In his article "How the west can reverse a decade of decline" in the Financial Times here, Mr. Gordon Brown highlights an obvious fact - "Within a decade a richer Asia will be home to a middle-class revolution equivalent to the consumer power of two Americas, becoming the main driver of world growth... This shift can be the most effective exit strategy from the crisis, and help to rebalance the world economy – but only if Europe and America re-equip, and are able to export their superior innovations and global brand name goods to Asia’s new billion-strong middle class. Yet delivering these value-added, technology-driven, custom-built products and services will only be possible with high levels of investment."
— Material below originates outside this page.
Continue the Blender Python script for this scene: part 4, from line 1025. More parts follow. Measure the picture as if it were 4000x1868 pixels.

Here is a fallacy - Western innovation is not superior, and if it is, for example, internal combustion engine, it is being leapfrogged as China is focusing on electrical vehicles and in a decades time frame will be delivering commoditized electric vehicles and/or their components to the world.
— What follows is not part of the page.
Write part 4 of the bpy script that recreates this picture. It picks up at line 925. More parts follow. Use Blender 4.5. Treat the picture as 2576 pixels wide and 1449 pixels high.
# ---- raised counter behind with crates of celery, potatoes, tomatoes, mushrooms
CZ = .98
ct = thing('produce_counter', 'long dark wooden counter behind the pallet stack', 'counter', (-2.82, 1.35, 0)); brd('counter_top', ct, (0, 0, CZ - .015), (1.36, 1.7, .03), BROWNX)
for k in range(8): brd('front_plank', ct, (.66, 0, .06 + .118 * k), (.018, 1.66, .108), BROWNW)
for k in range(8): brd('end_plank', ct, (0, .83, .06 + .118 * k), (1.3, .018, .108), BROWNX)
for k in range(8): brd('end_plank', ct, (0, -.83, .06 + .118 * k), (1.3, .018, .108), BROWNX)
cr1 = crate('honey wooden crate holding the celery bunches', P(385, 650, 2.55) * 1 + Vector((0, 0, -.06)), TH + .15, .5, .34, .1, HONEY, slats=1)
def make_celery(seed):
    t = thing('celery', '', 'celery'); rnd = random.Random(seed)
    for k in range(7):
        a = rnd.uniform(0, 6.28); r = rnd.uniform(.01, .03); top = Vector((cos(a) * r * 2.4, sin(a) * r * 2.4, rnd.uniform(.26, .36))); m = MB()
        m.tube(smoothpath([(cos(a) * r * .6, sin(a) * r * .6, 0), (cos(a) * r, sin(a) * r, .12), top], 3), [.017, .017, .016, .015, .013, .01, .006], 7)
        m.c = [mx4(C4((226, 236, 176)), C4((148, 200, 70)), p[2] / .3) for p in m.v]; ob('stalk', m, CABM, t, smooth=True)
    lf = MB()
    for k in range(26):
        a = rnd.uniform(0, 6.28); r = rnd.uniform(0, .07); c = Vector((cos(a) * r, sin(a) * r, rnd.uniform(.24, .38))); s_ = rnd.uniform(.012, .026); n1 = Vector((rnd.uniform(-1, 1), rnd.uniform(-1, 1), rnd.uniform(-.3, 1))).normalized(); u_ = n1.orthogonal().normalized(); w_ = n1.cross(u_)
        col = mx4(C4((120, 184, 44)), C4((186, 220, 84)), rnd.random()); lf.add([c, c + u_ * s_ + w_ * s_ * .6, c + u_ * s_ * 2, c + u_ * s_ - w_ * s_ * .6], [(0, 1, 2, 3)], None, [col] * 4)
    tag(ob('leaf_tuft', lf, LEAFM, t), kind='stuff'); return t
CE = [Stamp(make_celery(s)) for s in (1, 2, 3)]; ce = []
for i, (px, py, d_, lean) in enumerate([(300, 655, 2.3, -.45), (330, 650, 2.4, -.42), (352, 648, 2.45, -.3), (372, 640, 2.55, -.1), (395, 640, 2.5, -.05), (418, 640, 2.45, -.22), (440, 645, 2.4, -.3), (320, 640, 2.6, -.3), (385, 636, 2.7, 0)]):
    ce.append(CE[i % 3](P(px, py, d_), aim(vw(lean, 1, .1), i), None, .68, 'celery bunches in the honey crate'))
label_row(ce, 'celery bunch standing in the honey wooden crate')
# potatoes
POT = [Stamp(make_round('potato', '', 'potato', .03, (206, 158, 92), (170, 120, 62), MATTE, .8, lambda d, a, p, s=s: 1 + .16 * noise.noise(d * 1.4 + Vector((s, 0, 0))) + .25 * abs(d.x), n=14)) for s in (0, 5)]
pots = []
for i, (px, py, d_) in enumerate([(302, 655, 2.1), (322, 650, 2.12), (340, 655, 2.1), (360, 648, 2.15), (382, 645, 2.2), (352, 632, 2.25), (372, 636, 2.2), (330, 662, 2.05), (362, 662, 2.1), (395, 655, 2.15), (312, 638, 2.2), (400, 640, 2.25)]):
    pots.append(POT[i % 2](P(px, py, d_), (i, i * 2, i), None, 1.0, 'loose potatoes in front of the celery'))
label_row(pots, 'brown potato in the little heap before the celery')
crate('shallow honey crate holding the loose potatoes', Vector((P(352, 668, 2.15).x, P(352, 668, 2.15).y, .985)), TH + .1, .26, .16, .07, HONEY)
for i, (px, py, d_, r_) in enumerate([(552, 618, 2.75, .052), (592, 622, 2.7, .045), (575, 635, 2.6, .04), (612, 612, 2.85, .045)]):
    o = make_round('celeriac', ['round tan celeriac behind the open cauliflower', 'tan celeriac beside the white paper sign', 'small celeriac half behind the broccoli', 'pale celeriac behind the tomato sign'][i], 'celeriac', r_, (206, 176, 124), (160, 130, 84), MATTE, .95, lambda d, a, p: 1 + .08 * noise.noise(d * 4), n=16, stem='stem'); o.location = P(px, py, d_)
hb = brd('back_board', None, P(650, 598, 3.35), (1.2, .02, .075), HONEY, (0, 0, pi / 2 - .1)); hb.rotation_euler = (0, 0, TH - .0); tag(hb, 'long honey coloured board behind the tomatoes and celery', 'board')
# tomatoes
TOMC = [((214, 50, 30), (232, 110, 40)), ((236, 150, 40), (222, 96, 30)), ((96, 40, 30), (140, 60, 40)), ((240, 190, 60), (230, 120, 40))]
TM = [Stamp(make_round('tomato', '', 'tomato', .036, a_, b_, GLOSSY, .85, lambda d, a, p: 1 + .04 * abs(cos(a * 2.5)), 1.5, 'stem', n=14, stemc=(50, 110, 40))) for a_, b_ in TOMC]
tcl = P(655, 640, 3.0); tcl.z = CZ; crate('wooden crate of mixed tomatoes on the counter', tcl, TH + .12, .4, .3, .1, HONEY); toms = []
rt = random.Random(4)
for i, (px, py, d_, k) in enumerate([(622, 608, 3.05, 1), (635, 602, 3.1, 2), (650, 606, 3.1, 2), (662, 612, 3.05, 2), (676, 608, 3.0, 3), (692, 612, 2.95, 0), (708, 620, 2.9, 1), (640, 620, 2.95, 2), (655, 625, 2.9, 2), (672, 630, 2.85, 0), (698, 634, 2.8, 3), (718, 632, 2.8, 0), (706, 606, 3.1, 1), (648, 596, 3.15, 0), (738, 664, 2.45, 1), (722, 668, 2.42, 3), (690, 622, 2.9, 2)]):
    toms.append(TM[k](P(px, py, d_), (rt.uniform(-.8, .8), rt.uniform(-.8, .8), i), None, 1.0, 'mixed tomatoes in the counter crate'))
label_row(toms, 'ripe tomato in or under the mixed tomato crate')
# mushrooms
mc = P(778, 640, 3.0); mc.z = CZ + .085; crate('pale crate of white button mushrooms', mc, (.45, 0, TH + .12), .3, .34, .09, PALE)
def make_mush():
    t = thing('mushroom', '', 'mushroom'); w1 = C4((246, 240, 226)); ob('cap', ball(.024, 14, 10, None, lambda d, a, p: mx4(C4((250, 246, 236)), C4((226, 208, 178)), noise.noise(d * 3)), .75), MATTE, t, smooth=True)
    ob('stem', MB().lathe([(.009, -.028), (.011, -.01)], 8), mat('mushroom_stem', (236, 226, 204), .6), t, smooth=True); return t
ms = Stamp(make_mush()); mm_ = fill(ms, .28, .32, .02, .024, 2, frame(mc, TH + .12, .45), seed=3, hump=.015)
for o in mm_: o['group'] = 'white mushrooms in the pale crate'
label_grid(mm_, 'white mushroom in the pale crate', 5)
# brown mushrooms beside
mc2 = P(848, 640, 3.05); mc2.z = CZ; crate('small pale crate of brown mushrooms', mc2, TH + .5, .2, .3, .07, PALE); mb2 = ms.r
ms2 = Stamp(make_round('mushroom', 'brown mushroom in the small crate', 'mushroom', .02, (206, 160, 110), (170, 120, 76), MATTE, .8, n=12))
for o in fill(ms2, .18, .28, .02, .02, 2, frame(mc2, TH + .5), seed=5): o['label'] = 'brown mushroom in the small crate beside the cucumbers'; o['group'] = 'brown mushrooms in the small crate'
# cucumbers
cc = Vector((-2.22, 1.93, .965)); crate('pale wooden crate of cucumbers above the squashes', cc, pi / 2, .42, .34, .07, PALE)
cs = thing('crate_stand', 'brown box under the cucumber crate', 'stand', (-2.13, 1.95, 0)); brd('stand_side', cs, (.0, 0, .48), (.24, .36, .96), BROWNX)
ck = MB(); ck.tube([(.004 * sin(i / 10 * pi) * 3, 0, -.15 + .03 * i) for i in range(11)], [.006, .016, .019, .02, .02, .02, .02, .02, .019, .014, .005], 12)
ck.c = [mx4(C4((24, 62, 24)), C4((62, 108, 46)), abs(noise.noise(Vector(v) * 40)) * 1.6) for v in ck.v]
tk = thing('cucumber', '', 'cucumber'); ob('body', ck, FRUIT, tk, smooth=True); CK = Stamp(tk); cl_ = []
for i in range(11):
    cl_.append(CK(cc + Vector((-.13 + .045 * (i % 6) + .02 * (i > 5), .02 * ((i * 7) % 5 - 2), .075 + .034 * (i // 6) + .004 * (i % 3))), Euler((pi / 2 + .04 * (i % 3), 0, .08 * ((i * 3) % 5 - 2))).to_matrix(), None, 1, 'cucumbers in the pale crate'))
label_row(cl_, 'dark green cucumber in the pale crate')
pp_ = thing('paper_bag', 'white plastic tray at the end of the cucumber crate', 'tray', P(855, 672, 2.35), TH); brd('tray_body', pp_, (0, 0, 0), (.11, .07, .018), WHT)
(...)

Mr. Brown though highlights a key consideration and this is where his "what" is right on, though the "how" to manage it is already looking like as he predicts - "The descent into trade and currency wars, bans on cross border takeovers, and excessive restrictions on skilled workers are also counterproductive, risking access to the world’s biggest new markets just at the time they could benefit us most. History will judge these newly fashionable orthodoxies as wrong as the false certainties of the 1930s."